Print the data that follows exactly.

DATA SECTION:
-- BEGIN --
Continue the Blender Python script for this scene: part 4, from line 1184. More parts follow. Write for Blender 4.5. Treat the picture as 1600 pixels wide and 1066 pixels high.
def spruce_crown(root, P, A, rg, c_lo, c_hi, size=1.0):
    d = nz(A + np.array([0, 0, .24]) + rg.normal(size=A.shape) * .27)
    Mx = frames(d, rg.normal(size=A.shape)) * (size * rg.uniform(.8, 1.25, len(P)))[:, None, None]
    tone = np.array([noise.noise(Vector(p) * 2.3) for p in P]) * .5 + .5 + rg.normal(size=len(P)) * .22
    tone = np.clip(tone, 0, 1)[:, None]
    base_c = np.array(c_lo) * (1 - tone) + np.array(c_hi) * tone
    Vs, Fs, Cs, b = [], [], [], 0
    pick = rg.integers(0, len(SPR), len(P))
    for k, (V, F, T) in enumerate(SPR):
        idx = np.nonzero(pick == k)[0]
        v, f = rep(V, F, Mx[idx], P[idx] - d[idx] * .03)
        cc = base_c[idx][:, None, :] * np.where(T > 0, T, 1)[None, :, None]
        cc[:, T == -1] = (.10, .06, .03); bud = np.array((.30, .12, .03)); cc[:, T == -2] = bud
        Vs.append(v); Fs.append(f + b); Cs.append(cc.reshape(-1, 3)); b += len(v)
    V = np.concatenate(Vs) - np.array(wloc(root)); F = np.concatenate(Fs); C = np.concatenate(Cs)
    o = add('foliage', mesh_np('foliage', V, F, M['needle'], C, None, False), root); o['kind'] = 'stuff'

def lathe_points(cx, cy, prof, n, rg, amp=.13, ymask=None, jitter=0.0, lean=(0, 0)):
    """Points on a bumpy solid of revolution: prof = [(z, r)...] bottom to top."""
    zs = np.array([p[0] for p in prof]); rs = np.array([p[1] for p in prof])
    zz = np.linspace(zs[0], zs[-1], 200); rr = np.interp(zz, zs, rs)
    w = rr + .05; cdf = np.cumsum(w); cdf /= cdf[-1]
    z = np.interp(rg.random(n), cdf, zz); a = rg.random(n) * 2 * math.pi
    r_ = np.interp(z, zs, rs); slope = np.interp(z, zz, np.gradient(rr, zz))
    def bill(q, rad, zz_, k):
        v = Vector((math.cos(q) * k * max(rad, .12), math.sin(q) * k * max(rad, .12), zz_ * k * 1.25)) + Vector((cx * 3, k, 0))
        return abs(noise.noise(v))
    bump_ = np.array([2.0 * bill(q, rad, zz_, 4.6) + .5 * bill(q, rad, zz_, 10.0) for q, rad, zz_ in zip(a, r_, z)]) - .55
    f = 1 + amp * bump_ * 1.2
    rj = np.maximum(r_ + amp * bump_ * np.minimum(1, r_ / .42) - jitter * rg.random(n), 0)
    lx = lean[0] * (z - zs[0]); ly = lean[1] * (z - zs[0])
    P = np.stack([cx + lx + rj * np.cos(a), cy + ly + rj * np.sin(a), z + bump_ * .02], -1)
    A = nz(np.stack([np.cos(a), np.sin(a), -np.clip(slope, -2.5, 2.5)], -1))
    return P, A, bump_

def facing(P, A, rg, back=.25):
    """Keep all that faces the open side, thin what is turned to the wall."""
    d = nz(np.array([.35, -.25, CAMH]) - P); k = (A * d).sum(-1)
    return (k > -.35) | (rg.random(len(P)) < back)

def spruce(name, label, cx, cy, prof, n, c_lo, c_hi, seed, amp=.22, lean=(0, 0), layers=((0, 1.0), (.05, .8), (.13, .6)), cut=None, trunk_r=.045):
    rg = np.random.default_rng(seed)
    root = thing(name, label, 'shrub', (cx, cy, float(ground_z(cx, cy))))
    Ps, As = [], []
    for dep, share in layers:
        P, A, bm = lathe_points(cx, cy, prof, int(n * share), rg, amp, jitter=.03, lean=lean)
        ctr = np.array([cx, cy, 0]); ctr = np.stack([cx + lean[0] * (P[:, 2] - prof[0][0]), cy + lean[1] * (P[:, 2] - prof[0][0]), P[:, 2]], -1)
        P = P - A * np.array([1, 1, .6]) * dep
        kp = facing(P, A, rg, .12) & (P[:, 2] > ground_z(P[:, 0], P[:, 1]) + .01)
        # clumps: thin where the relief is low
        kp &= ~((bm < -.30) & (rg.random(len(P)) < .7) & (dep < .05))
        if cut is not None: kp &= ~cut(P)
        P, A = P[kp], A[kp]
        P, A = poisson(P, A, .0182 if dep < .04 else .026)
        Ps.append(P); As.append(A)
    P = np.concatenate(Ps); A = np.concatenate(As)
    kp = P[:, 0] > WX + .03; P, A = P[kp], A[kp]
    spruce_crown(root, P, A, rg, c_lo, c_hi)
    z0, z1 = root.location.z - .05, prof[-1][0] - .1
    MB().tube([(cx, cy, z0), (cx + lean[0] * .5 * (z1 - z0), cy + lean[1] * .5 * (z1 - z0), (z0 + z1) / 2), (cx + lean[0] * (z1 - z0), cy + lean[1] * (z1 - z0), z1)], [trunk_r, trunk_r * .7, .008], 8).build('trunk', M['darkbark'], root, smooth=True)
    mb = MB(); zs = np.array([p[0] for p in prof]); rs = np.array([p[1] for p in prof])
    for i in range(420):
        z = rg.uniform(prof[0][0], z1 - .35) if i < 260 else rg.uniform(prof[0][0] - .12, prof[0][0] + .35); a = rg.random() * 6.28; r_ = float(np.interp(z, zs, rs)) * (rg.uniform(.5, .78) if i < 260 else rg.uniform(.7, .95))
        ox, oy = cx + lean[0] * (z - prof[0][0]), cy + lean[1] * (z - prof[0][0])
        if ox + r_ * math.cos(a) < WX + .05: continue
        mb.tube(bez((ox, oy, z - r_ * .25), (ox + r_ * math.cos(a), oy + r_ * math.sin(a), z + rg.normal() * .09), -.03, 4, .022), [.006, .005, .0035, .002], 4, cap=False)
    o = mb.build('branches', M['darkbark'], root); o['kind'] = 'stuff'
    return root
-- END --
REPLY TO THE EXERCISE:
Continue the Blender Python script for this scene: part 4, from line 1184. More parts follow. Write for Blender 4.5. Treat the picture as 1600 pixels wide and 1066 pixels high.
def spruce_crown(root, P, A, rg, c_lo, c_hi, size=1.0):
    d = nz(A + np.array([0, 0, .24]) + rg.normal(size=A.shape) * .27)
    Mx = frames(d, rg.normal(size=A.shape)) * (size * rg.uniform(.8, 1.25, len(P)))[:, None, None]
    tone = np.array([noise.noise(Vector(p) * 2.3) for p in P]) * .5 + .5 + rg.normal(size=len(P)) * .22
    tone = np.clip(tone, 0, 1)[:, None]
    base_c = np.array(c_lo) * (1 - tone) + np.array(c_hi) * tone
    Vs, Fs, Cs, b = [], [], [], 0
    pick = rg.integers(0, len(SPR), len(P))
    for k, (V, F, T) in enumerate(SPR):
        idx = np.nonzero(pick == k)[0]
        v, f = rep(V, F, Mx[idx], P[idx] - d[idx] * .03)
        cc = base_c[idx][:, None, :] * np.where(T > 0, T, 1)[None, :, None]
        cc[:, T == -1] = (.10, .06, .03); bud = np.array((.30, .12, .03)); cc[:, T == -2] = bud
        Vs.append(v); Fs.append(f + b); Cs.append(cc.reshape(-1, 3)); b += len(v)
    V = np.concatenate(Vs) - np.array(wloc(root)); F = np.concatenate(Fs); C = np.concatenate(Cs)
    o = add('foliage', mesh_np('foliage', V, F, M['needle'], C, None, False), root); o['kind'] = 'stuff'

def lathe_points(cx, cy, prof, n, rg, amp=.13, ymask=None, jitter=0.0, lean=(0, 0)):
    """Points on a bumpy solid of revolution: prof = [(z, r)...] bottom to top."""
    zs = np.array([p[0] for p in prof]); rs = np.array([p[1] for p in prof])
    zz = np.linspace(zs[0], zs[-1], 200); rr = np.interp(zz, zs, rs)
    w = rr + .05; cdf = np.cumsum(w); cdf /= cdf[-1]
    z = np.interp(rg.random(n), cdf, zz); a = rg.random(n) * 2 * math.pi
    r_ = np.interp(z, zs, rs); slope = np.interp(z, zz, np.gradient(rr, zz))
    def bill(q, rad, zz_, k):
        v = Vector((math.cos(q) * k * max(rad, .12), math.sin(q) * k * max(rad, .12), zz_ * k * 1.25)) + Vector((cx * 3, k, 0))
        return abs(noise.noise(v))
    bump_ = np.array([2.0 * bill(q, rad, zz_, 4.6) + .5 * bill(q, rad, zz_, 10.0) for q, rad, zz_ in zip(a, r_, z)]) - .55
    f = 1 + amp * bump_ * 1.2
    rj = np.maximum(r_ + amp * bump_ * np.minimum(1, r_ / .42) - jitter * rg.random(n), 0)
    lx = lean[0] * (z - zs[0]); ly = lean[1] * (z - zs[0])
    P = np.stack([cx + lx + rj * np.cos(a), cy + ly + rj * np.sin(a), z + bump_ * .02], -1)
    A = nz(np.stack([np.cos(a), np.sin(a), -np.clip(slope, -2.5, 2.5)], -1))
    return P, A, bump_

def facing(P, A, rg, back=.25):
    """Keep all that faces the open side, thin what is turned to the wall."""
    d = nz(np.array([.35, -.25, CAMH]) - P); k = (A * d).sum(-1)
    return (k > -.35) | (rg.random(len(P)) < back)

def spruce(name, label, cx, cy, prof, n, c_lo, c_hi, seed, amp=.22, lean=(0, 0), layers=((0, 1.0), (.05, .8), (.13, .6)), cut=None, trunk_r=.045):
    rg = np.random.default_rng(seed)
    root = thing(name, label, 'shrub', (cx, cy, float(ground_z(cx, cy))))
    Ps, As = [], []
    for dep, share in layers:
        P, A, bm = lathe_points(cx, cy, prof, int(n * share), rg, amp, jitter=.03, lean=lean)
        ctr = np.array([cx, cy, 0]); ctr = np.stack([cx + lean[0] * (P[:, 2] - prof[0][0]), cy + lean[1] * (P[:, 2] - prof[0][0]), P[:, 2]], -1)
        P = P - A * np.array([1, 1, .6]) * dep
        kp = facing(P, A, rg, .12) & (P[:, 2] > ground_z(P[:, 0], P[:, 1]) + .01)
        # clumps: thin where the relief is low
        kp &= ~((bm < -.30) & (rg.random(len(P)) < .7) & (dep < .05))
        if cut is not None: kp &= ~cut(P)
        P, A = P[kp], A[kp]
        P, A = poisson(P, A, .0182 if dep < .04 else .026)
        Ps.append(P); As.append(A)
    P = np.concatenate(Ps); A = np.concatenate(As)
    kp = P[:, 0] > WX + .03; P, A = P[kp], A[kp]
    spruce_crown(root, P, A, rg, c_lo, c_hi)
    z0, z1 = root.location.z - .05, prof[-1][0] - .1
    MB().tube([(cx, cy, z0), (cx + lean[0] * .5 * (z1 - z0), cy + lean[1] * .5 * (z1 - z0), (z0 + z1) / 2), (cx + lean[0] * (z1 - z0), cy + lean[1] * (z1 - z0), z1)], [trunk_r, trunk_r * .7, .008], 8).build('trunk', M['darkbark'], root, smooth=True)
    mb = MB(); zs = np.array([p[0] for p in prof]); rs = np.array([p[1] for p in prof])
    for i in range(420):
        z = rg.uniform(prof[0][0], z1 - .35) if i < 260 else rg.uniform(prof[0][0] - .12, prof[0][0] + .35); a = rg.random() * 6.28; r_ = float(np.interp(z, zs, rs)) * (rg.uniform(.5, .78) if i < 260 else rg.uniform(.7, .95))
        ox, oy = cx + lean[0] * (z - prof[0][0]), cy + lean[1] * (z - prof[0][0])
        if ox + r_ * math.cos(a) < WX + .05: continue
        mb.tube(bez((ox, oy, z - r_ * .25), (ox + r_ * math.cos(a), oy + r_ * math.sin(a), z + rg.normal() * .09), -.03, 4, .022), [.006, .005, .0035, .002], 4, cap=False)
    o = mb.build('branches', M['darkbark'], root); o['kind'] = 'stuff'
    return root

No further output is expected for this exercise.